Oireachtas Joint and Select Committees

Thursday, 19 January 2017

Joint Oireachtas Committee on Finance, Public Expenditure and Reform, and Taoiseach

Statement of Strategy 2017: Department of Finance

10:00 am

Mr. John McCarthy:

We included a new innovation in the budget documentation. We produced a risk assessment matrix for the economy and the public finances. It might be worth examining. It is a nice piece of work, even if I say so myself.

We are very small and the world is globalised. From a treasury or finance ministry perspective, that puts an additional premium on policy caution. I do not want to delve into the policy space, but the Deputy will be aware that the Minister announced a rainy day fund and that debt would go to 45% of GDP by the middle of the next decade. All of these measures - I am only repeating what he said - are concerned with building up fiscal safety buffers so that, if the situation goes wrong and the risks materialise, we do not have to be pro-cyclical and can instead allow the automatic stabilisers to operate.

In every document that the Department of Finance publishes, we refer to the need to remain competitive.

So many of these factors, including the exchange rate, oil prices and world demand, are beyond our control.
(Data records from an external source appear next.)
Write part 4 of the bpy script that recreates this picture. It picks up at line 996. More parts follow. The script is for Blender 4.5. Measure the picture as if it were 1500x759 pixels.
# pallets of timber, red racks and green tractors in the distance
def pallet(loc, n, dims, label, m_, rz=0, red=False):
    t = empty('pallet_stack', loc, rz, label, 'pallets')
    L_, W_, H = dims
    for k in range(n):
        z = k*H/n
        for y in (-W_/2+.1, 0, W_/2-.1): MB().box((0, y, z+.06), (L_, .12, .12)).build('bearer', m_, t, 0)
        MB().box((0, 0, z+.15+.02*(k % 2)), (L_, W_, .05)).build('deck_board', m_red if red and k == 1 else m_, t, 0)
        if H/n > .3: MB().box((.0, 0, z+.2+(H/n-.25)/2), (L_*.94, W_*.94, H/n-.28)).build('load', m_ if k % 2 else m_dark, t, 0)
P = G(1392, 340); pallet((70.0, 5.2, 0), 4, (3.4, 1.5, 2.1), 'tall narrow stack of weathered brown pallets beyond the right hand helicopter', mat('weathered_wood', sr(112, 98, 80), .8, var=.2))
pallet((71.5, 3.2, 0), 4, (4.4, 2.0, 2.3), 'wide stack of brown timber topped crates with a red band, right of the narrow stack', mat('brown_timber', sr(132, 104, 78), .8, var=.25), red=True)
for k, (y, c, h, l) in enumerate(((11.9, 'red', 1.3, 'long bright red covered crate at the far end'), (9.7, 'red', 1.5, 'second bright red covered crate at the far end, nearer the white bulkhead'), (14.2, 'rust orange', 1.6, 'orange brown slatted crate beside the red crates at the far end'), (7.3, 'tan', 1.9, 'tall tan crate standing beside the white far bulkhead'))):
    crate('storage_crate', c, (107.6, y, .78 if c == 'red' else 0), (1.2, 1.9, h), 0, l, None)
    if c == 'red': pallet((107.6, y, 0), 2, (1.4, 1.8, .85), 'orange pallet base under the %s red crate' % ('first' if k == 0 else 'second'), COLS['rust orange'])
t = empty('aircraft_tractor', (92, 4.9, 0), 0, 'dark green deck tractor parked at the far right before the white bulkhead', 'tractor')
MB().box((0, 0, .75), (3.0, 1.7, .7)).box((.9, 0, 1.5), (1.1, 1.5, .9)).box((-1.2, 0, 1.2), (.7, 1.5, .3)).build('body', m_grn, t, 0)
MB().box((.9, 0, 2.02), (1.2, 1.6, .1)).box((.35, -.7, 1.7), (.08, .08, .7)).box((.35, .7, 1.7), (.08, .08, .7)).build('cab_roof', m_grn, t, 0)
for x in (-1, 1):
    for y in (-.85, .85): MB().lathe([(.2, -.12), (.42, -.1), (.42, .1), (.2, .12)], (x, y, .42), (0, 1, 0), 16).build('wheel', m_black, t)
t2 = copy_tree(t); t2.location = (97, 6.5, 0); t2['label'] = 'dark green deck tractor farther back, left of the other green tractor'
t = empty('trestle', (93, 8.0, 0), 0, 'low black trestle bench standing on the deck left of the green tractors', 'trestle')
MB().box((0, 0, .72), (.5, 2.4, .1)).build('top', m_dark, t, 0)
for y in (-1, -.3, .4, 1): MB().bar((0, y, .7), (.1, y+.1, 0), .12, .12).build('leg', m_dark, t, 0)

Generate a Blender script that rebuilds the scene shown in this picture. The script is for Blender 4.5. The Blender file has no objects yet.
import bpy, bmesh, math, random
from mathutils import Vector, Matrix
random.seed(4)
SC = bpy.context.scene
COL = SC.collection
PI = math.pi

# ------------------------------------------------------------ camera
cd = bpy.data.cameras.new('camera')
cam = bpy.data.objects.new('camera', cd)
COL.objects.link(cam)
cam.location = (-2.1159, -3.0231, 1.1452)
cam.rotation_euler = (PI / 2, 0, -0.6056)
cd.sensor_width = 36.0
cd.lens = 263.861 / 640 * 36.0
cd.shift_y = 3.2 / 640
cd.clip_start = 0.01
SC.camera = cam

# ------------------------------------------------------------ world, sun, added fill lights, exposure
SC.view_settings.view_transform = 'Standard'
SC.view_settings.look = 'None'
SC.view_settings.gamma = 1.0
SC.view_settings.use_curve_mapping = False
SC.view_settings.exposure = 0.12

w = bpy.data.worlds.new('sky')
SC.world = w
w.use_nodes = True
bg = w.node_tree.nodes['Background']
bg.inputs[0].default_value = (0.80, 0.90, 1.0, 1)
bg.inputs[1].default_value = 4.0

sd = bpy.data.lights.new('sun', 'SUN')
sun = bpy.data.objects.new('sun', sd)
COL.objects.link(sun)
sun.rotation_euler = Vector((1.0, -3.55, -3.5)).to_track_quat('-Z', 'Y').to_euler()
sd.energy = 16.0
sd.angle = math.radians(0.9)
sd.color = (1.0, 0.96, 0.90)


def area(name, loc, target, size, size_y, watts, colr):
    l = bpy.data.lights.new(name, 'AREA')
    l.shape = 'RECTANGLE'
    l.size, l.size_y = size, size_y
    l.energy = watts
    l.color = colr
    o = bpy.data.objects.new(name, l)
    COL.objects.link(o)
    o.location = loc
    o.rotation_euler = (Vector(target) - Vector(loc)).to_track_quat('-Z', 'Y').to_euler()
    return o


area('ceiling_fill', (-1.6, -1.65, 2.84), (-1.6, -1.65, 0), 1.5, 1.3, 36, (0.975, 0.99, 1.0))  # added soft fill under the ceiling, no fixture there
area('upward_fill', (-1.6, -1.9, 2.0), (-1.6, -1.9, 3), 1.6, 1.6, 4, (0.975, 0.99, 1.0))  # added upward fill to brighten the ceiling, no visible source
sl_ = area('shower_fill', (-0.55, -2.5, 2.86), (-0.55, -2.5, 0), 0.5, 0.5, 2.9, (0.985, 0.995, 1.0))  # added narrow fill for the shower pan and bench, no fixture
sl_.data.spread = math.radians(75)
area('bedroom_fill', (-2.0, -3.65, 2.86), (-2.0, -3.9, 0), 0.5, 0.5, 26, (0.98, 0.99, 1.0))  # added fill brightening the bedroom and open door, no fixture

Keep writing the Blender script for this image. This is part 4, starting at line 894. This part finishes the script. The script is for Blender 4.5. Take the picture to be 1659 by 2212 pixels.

We cannot influence them, but we need to be able to be flexible and to be able to respond so that, if shocks materialise, we are in a healthy position and do not have massive peaks and falls in GDP.

I agree that there are many risks. They are not just from the President's side on corporation tax. Obviously there is a concern about issues such as protectionism. For an economy such as ours, where trade and FDI is our lifeblood, protectionism would not be good. On the upside, or perhaps on the downside, there is the overall fiscal package that appears to be likely from the new regime in the US. It would appear that there will be some form of fiscal stimulus, possibly on the infrastructural side. There may be some form of tax cuts, although their economic impact may not be great if they are at the upper end of the income distribution. There are some issues there. We may see some form of short-term fiscal stimulus in the US which could easily be transmitted globally. That should be borne in mind as well. I hope I have not gone off on too much of a tangent.